Se vakans nan peyi’m : après la saison rara qui se boucle au mois de mai, arrive les grandes vacances estivales. C’est le moment d’atténuer la chaleur du rara par la douce note des troubadours.

Pinga sa : un morceau solennel, sensibilisant contre la violence. Car, bien souvent, dans les bandes rara comme dans les quartiers, la violence éclate pour un oui, pour un non et des gens meurent. Des oppositions idéologiques, politiques, sociales sont souvent à la base.

Rires :c’est l’émergence de rara fanm, son tout premier morceau rythmique, une joie, une force.

Ich Liebe dih papy : un hommage à tous les hommes, de toutes les nations, particulièrement ceux de la scène.

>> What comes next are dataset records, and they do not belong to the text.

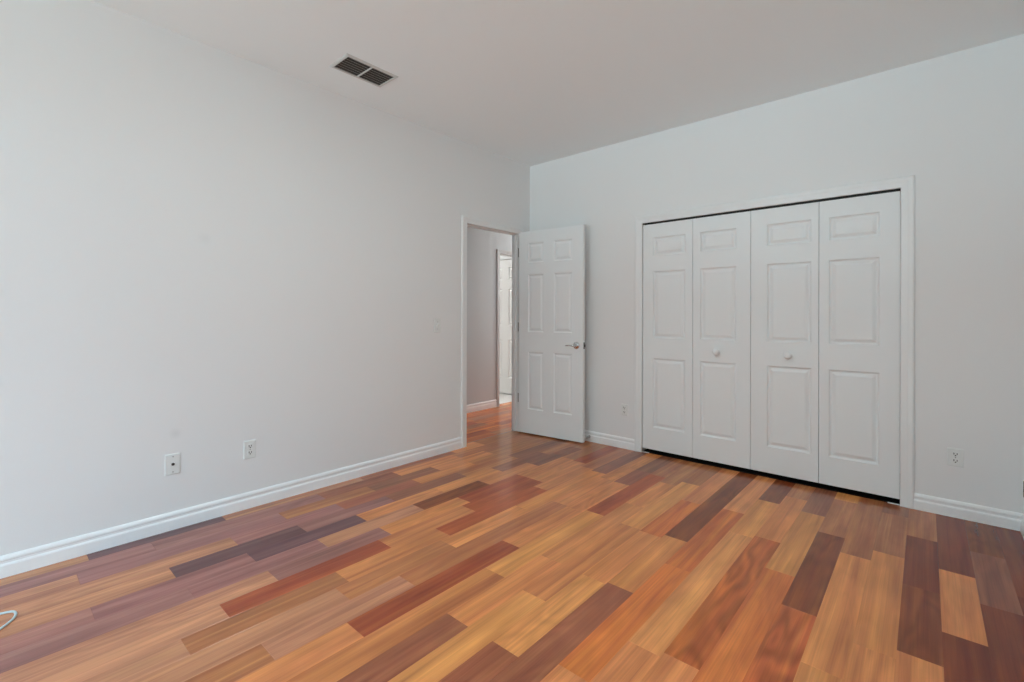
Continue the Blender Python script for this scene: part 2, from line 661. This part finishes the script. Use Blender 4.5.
box(bm, -3.1, HX - 0.1, -0.7, -0.6, 0, H)
struct('wall_far', bm, M['wall'])
bm = nb()
box(bm, -3.1, -1.157, -0.6, DYB + 0.1, -0.06, 0.0)
struct('floor_tile', bm, M['tile'])

# ------------------------------------------------------------------ trim
# casing and jamb of the room door (left wall, faces +x)
bm = nb()
casing(bm, OY0, OY1, OZ, lambda u, z, h: (h, u, z), 0.062)
casing(bm, OY0, OY1, OZ, lambda u, z, h: (-WT - h, u, z), 0.062)
box(bm, -WT, 0, OY0 - JT, OY0, 0, OZ + JT)
box(bm, -WT, 0, OY1, OY1 + JT, 0, OZ + JT)
box(bm, -WT, 0, OY0, OY1, OZ, OZ + JT)
box(bm, -0.072, -0.038, OY0, OY0 + 0.008, 0, OZ)
box(bm, -0.072, -0.038, OY1 - 0.008, OY1, 0, OZ)
box(bm, -0.072, -0.038, OY0, OY1, OZ - 0.008, OZ)
struct('trim_1', bm, M['trim'])
# casing and jamb of the closet (back wall, faces -y)
bm = nb()
casing(bm, CX0, CX1, CZ, lambda u, z, h: (u, -h, z), 0.068)
box(bm, CX0 - JT, CX0, 0, 0.1, 0, CZ + JT)
box(bm, CX1, CX1 + JT, 0, 0.1, 0, CZ + JT)
box(bm, CX0, CX1, 0, 0.1, CZ, CZ + JT)
struct('trim_2', bm, M['trim'])
# door track under the closet head; shade of the gap put into its colour
bm = nb()
box(bm, CX0, CX1, 0.006, 0.042, CZ - 0.004, CZ)
box(bm, CX0, CX1, 0.006, 0.008, CZ - 0.010, CZ)
box(bm, CX0, CX1, 0.040, 0.042, CZ - 0.018, CZ)
struct('trim_3', bm, M['black'])
# casing and jamb of the doorway across the hall
bm = nb()
casing(bm, HO0, HO1, HZ, lambda u, z, h: (HX + h, u, z), 0.055)
casing(bm, HO0, HO1, HZ, lambda u, z, h: (HX - 0.1 - h, u, z), 0.040)
box(bm, HX - 0.1, HX, HO0 - JT, HO0, 0, HZ + JT)
box(bm, HX - 0.1, HX, HO1, HO1 + JT, 0, HZ + JT)
box(bm, HX - 0.1, HX, HO0, HO1, HZ, HZ + JT)
struct('trim_4', bm, M['hall_trim'])
# casing of the far door
bm = nb()
casing(bm, DX0 - 0.003, DX0 + DW + 0.003, 2.025, lambda u, z, h: (u, DYB - h, z), 0.070)
struct('trim_5', bm, M['trim'])

bm = nb()
baseboard(bm, YR, OY0 - 0.060, lambda u, d, z: (d, u, z))
baseboard(bm, OY1 + 0.060, 0, lambda u, d, z: (d, u, z))
struct('baseboard_left', bm, M['baseboard'])
bm = nb()
baseboard(bm, 0, CX0 - 0.066, lambda u, d, z: (u, -d, z))
baseboard(bm, CX1 + 0.066, XR, lambda u, d, z: (u, -d, z))
struct('baseboard_back', bm, M['baseboard'])
bm = nb()
baseboard(bm, YR, 0, lambda u, d, z: (XR - d, u, z))
struct('baseboard_right', bm, M['baseboard'])
bm = nb()
baseboard(bm, 0, XR, lambda u, d, z: (u, YR + d, z))
struct('baseboard_rear', bm, M['baseboard'])
bm = nb()
baseboard(bm, -3.0, HO0 - 0.058, lambda u, d, z: (HX + d, u, z))
baseboard(bm, HO1 + 0.058, 2.9, lambda u, d, z: (HX + d, u, z))
struct('baseboard_hall', bm, M['baseboard'])

# dark seam strip where the two floors meet in the doorway
bm = nb()
box(bm, -0.0755, -0.0655, OY0, OY1, -0.02, -0.0003)
struct('trim_6', bm, M['seam'])

# ------------------------------------------------------------------ the open room door
ENTRY_COLS = [(0.118, 0.297), (0.413, 0.610)]
ENTRY_ROWS = [(0.252, 0.822), (1.020, 1.588), (1.705, 1.900)]


def lever_set(leaf, xr, z, t):
    """rosette, neck and lever on both faces of a leaf, pointing to the hinge side"""
    for s in (0, 1):
        y0 = 0.0 if s == 0 else t
        dr = 1 if s == 0 else -1
        h = obj('door_handle', nb_rosette(xr, y0, z, dr), M['chrome'], leaf, True)
        h['label'] = 'polished chrome lever handle'
        bm = nb()
        pts = spline([(xr, y0 - dr * 0.030, z), (xr, y0 - dr * 0.050, z), (xr - 0.012, y0 - dr * 0.058, z),
                      (xr - 0.045, y0 - dr * 0.057, z + 0.003), (xr - 0.085, y0 - dr * 0.050, z - 0.002)], 6)
        tube(bm, pts, [0.010 - 0.004 * i / (len(pts) - 1) for i in range(len(pts))], 12)
        # third level is the deepest: the lever belongs to the handle's own mesh
        me2 = bmesh.new()
        me2.from_mesh(h.data)
        tmp = bpy.data.meshes.new('lever')
        bm.to_mesh(tmp)
        bm.free()
        me2.from_mesh(tmp)
        me2.to_mesh(h.data)
        me2.free()
        bpy.data.meshes.remove(tmp)
        for p in h.data.polygons:
            p.use_smooth = True


def nb_rosette(xr, y0, z, dr):
    bm = nb()
    prof = [(0.033, 0.0), (0.033, 0.004), (0.030, 0.008), (0.022, 0.011), (0.014, 0.014), (0.0125, 0.020), (0.0125, 0.034)]
    lathe(bm, [(r, d * dr) for r, d in prof], (xr, y0, z), '-Y', 28)
    return bm


d1 = empty('door_1', (0.0269, -0.2136, 0), (0, 0, R(5.93)))
tag(d1, 'white six-panel door standing open into the room beside the hall doorway', 'door', kind='structure')
EO = 0.009                                        # hinge gap
entry_bm = door_leaf(0.727 - EO, 0.014, 2.018, 0.035, [(a - EO, b - EO) for a, b in ENTRY_COLS], ENTRY_ROWS)
bmesh.ops.translate(entry_bm, verts=entry_bm.verts, vec=(EO, 0, 0))
lf = obj('door_leaf', entry_bm, M['door'], d1)
lever_set(lf, 0.657, 0.905, 0.035)
bm = nb()
box(bm, 0.7265, 0.7285, 0.006, 0.029, 0.875, 0.935)
box(bm, 0.7280, 0.7370, 0.011, 0.024, 0.893, 0.917)
o = obj('latch_plate', bm, M['lock'], lf)
o['label'] = 'dark steel latch plate'
for z in (0.349, 1.066, 1.822):
    bm = nb()
    box(bm, 0.0070, 0.0090, 0.004, 0.034, z - 0.045, z + 0.045)
    lathe(bm, [(0.0055, -0.048), (0.0055, 0.048)], (0.0015, 0.0365, z), 'Z', 12)
    box(bm, -0.028, 0.0, 0.0345, 0.0375, z - 0.045, z + 0.045)
    o = obj('hinge', bm, M['steel'], d1)
    o['label'] = 'small steel hinge'

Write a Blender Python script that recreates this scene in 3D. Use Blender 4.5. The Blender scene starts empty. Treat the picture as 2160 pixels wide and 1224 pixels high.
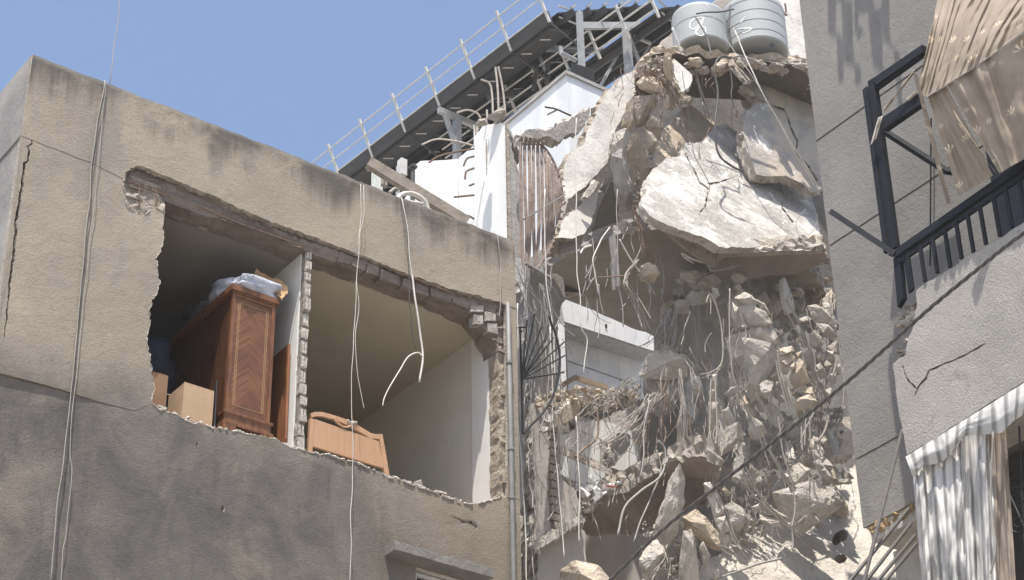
import bpy, bmesh, math, random
from mathutils import Vector, Matrix, noise
from mathutils.geometry import delaunay_2d_cdt
# ---------------------------------------------------------------- camera, sky, sun, exposure
SC = bpy.context.scene
COL = SC.collection
FPX = 4295.0
PITCH = math.radians(32.2); ROLL = math.radians(1.18); AZ = math.radians(53.3)
Z1 = Vector((0, 0, 1))
_fh = Vector((math.cos(AZ), math.sin(AZ), 0)); _r = Vector((math.sin(AZ), -math.cos(AZ), 0))
FW = _fh*math.cos(PITCH) + Z1*math.sin(PITCH)
_u = -_fh*math.sin(PITCH) + Z1*math.cos(PITCH)
CR = _r*math.cos(ROLL) - _u*math.sin(ROLL)
CU = _r*math.sin(ROLL) + _u*math.cos(ROLL)
CAM = Vector((0, 0, 1.6))
cd = bpy.data.cameras.new('camera'); cam = bpy.data.objects.new('camera', cd); COL.objects.link(cam)
cd.sensor_width = 36.0; cd.lens = 36.0*FPX/2160.0; cd.clip_end = 3000; cd.clip_start = 0.1
m3 = Matrix((CR, CU, -FW)).transposed()
cam.matrix_world = Matrix.Translation(CAM) @ m3.to_4x4()
SC.camera = cam
SUN_T = Vector((0.24, 0.27, -1.0)).normalized()          # direction in which the sunlight travels
w = bpy.data.worlds.new('World'); SC.world = w; w.use_nodes = True
nt = w.node_tree; bg = nt.nodes['Background']
sky = nt.nodes.new('ShaderNodeTexSky'); sky.sky_type = 'NISHITA'; sky.sun_disc = False
sky.sun_elevation = math.asin(-SUN_T.z)
sky.sun_rotation = math.atan2(-SUN_T.x, -SUN_T.y)
sky.altitude = 50; sky.air_density = 1.0; sky.dust_density = 2.6; sky.ozone_density = 1.5
nt.links.new(sky.outputs[0], bg.inputs[0]); bg.inputs[1].default_value = 0.15
sl = bpy.data.lights.new('sun', 'SUN'); sl.energy = 5.0; sl.angle = math.radians(0.53); sl.color = (1.0, 0.955, 0.88)
so = bpy.data.objects.new('sun', sl); COL.objects.link(so)
so.rotation_euler = SUN_T.to_track_quat('-Z', 'Y').to_euler(); so.location = (0, 0, 60)
SC.view_settings.view_transform = 'Standard'; SC.view_settings.look = 'None'
SC.view_settings.exposure = 0.62; SC.view_settings.gamma = 1.0; SC.view_settings.use_curve_mapping = False
SC.cycles.max_bounces = 8; SC.cycles.diffuse_bounces = 5; SC.cycles.transparent_max_bounces = 8
SC.cycles.use_denoising = True

# ---------------------------------------------------------------- geometry helpers
def ray(x, y): return FW*FPX + CR*(x-1080) + CU*(612-y)
def onY(x, y, Y): d = ray(x, y); return CAM + d*((Y-CAM.y)/d.y)
def onX(x, y, X): d = ray(x, y); return CAM + d*((X-CAM.x)/d.x)
def onZ(x, y, Z): d = ray(x, y); return CAM + d*((Z-CAM.z)/d.z)
class Pl:                                                # a plane in the place: origin, unit normal turned to the street
    def __init__(s, o, n):
        n = n.normalized()
        if n.dot(CAM-o) < 0: n = -n
        s.o = o; s.n = n
        s.u = Z1.cross(n)
        s.u = s.u.normalized() if s.u.length > 1e-4 else Vector((1, 0, 0))
        s.v = n.cross(s.u)
    def px(s, x, y): d = ray(x, y); return CAM + d*((s.o-CAM).dot(s.n)/d.dot(s.n))
    def to2(s, p): q = p-s.o; return (q.dot(s.u), q.dot(s.v))
    def p3(s, a, b, h=0.0): return s.o + s.u*a + s.v*b + s.n*h
def plY(Y): return Pl(Vector((0, Y, 0)), Vector((0, -1, 0)))
def plX(X): return Pl(Vector((X, 0, 0)), Vector((-1, 0, 0)))
def plZ(Z): return Pl(Vector((0, 0, Z)), Vector((0, 0, -1)))
def pl3(a, b, c): return Pl(a, (b-a).cross(c-a))
def tilt(a, Ya, b, Yb, yaw=0.0):                         # plane through two points and a level direction turned by yaw
    A = onY(a[0], a[1], Ya); B = onY(b[0], b[1], Yb)
    return Pl(A, (B-A).cross(Vector((math.cos(yaw), math.sin(yaw), 0))))

class MB:
    def __init__(s): s.v = []; s.f = []; s.m = []; s.uv = None
    def add(s, vs, fs, mi=0):
        k = len(s.v); s.v += [Vector(q) for q in vs]
        for f in fs: s.f.append(tuple(i+k for i in f)); s.m.append(mi)
    def box(s, a, b, mi=0, M=None):
        x0, y0, z0 = a; x1, y1, z1 = b
        vs = [Vector(q) for q in ((x0,y0,z0),(x1,y0,z0),(x1,y1,z0),(x0,y1,z0),(x0,y0,z1),(x1,y0,z1),(x1,y1,z1),(x0,y1,z1))]
        if M: vs = [M @ q for q in vs]
        s.add(vs, [(3,2,1,0),(4,5,6,7),(0,1,5,4),(1,2,6,5),(2,3,7,6),(3,0,4,7)], mi); return s
    def bar(s, p, q, wd, ht, up=Z1, mi=0):               # rectangular bar from p to q
        p = Vector(p); q = Vector(q); d = (q-p).normalized(); a = d.cross(up)
        if a.length < 1e-3: a = d.cross(Vector((0, 1, 0)))
        a.normalize(); b = a.cross(d)
        a = a*(wd/2); b = b*(ht/2)
        vs = [p-a-b, p+a-b, p+a+b, p-a+b, q-a-b, q+a-b, q+a+b, q-a+b]
        s.add(vs, [(0,1,2,3),(7,6,5,4),(4,5,1,0),(5,6,2,1),(6,7,3,2),(7,4,0,3)], mi); return s
    def tube(s, pts, r, n=6, mi=0, cap=True):
        pts = [Vector(p) for p in pts]; k = len(s.v); N = len(pts); a = None
        for i, p in enumerate(pts):
            d = (pts[min(i+1, N-1)]-pts[max(i-1, 0)]).normalized()
            if a is None:
                a = d.cross(Vector((0.3, 0.9, 0.2)))
                if a.length < .1: a = d.cross(Vector((1, 0, 0)))
            a = (a - d*a.dot(d)).normalized(); b = d.cross(a)
            rr = r(i/(N-1)) if callable(r) else r
            for j in range(n):
                t = 2*math.pi*j/n; s.v.append(p + a*(rr*math.cos(t)) + b*(rr*math.sin(t)))
        for i in range(N-1):
            for j in range(n):
                s.f.append((k+i*n+j, k+i*n+(j+1) % n, k+(i+1)*n+(j+1) % n, k+(i+1)*n+j)); s.m.append(mi)
        if cap:
            s.f.append(tuple(k+j for j in reversed(range(n)))); s.m.append(mi)
            s.f.append(tuple(k+(N-1)*n+j for j in range(n))); s.m.append(mi)
        return s
def _mesh(name, mb, mats, off, smooth=False, shade_angle=None):
    me = bpy.data.meshes.new(name)
    me.from_pydata([tuple(q-off) for q in mb.v], [], mb.f)
    if not isinstance(mats, (list, tuple)): mats = [mats]
    for m in mats: me.materials.append(m)
    if len(mats) > 1: me.polygons.foreach_set('material_index', mb.m)
    if smooth: me.polygons.foreach_set('use_smooth', [True]*len(me.polygons))
    if mb.uv:
        ul = me.uv_layers.new(name='cloth')
        for l in me.loops: ul.data[l.index].uv = mb.uv[l.vertex_index]
    me.validate(); me.update()
    return me
def thing(name, label, cat, loc, group=None, kind=None):
    o = bpy.data.objects.new(name, None); COL.objects.link(o); o.location = Vector(loc); o.empty_display_size = .2
    o['label'] = label; o['category'] = cat
    if group: o['group'] = group
    if kind: o['kind'] = kind
    return o
def wloc(o):
    p = Vector(o.location)
    while o.parent: o = o.parent; p = p + o.location
    return p
def part(name, mb, mats, parent, smooth=False, label=None, kind=None):
    c = sum(mb.v, Vector())/len(mb.v)
    o = bpy.data.objects.new(name, _mesh(name, mb, mats, c, smooth)); COL.objects.link(o)
    o.parent = parent; o.location = c - wloc(parent)
    if label: o['label'] = label
    if kind: o['kind'] = kind
    return o
def solo(name, mb, mats, label, cat, group=None, smooth=False, kind=None):
    c = sum(mb.v, Vector())/len(mb.v); c.z = min(q.z for q in mb.v)
    o = bpy.data.objects.new(name, _mesh(name, mb, mats, c, smooth)); COL.objects.link(o); o.location = c
    if label: o['label'] = label
    if cat: o['category'] = cat
    if group: o['group'] = group
    if kind: o['kind'] = kind
    return o
def struct(name, mb, mats): return solo(name, mb, mats, None, None, kind='structure')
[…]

Le rara rassemble symboliquement toutes les nations à travers les ses foulards de toutes les couleurs.

Nou salye yo : Un hommage à toutes les femmes dans tous les domaines, particulièrement à la reine indienne du Rara : Anacaona.

La pochette, une œuvre d’art à se procurer.
Awoyo peut être vendu autant à Artisanat en fête qu’à Musiques en folie.

La pochette de Awoyo est une véritable œuvre d’art. La couverture est agrémentée d’un acrylique signé Larochelle Josenti évoquant la bande en action tandis que quelques photographies des interprètes enjolivent les pages intérieures.

Dieuvela, ,enchanté de faire ta connaisance
J’ai à maintes reprises vu cette femme se produire sur scène ou déambuler dans la rue. Elle ne passe jamais inaperçue. Ses cheveux souvent teints, son look mi-tomboy, mi-rara dérange parfois certains ou épate d’autres.
La femme gentille que j’ai découvert à la fin de notre entretien n’a rien à voir avec cette virago aux énormes lunettes que je m’imaginais quand je l’ai aperçue dans la salle d’attente.
Elle se dépêche toujours comme une femme d’affaire. C’est comme quoi normal pour une jeune femme qui a crée la première girls band dédié au rara.
A travers cette entrevue liée au premier disque de son groupe, on découvre une militante, une amoureuse, un être humain qui n’a pas perdu le sens des choses. Par-dessus tout une femme qui a beaucoup de culture.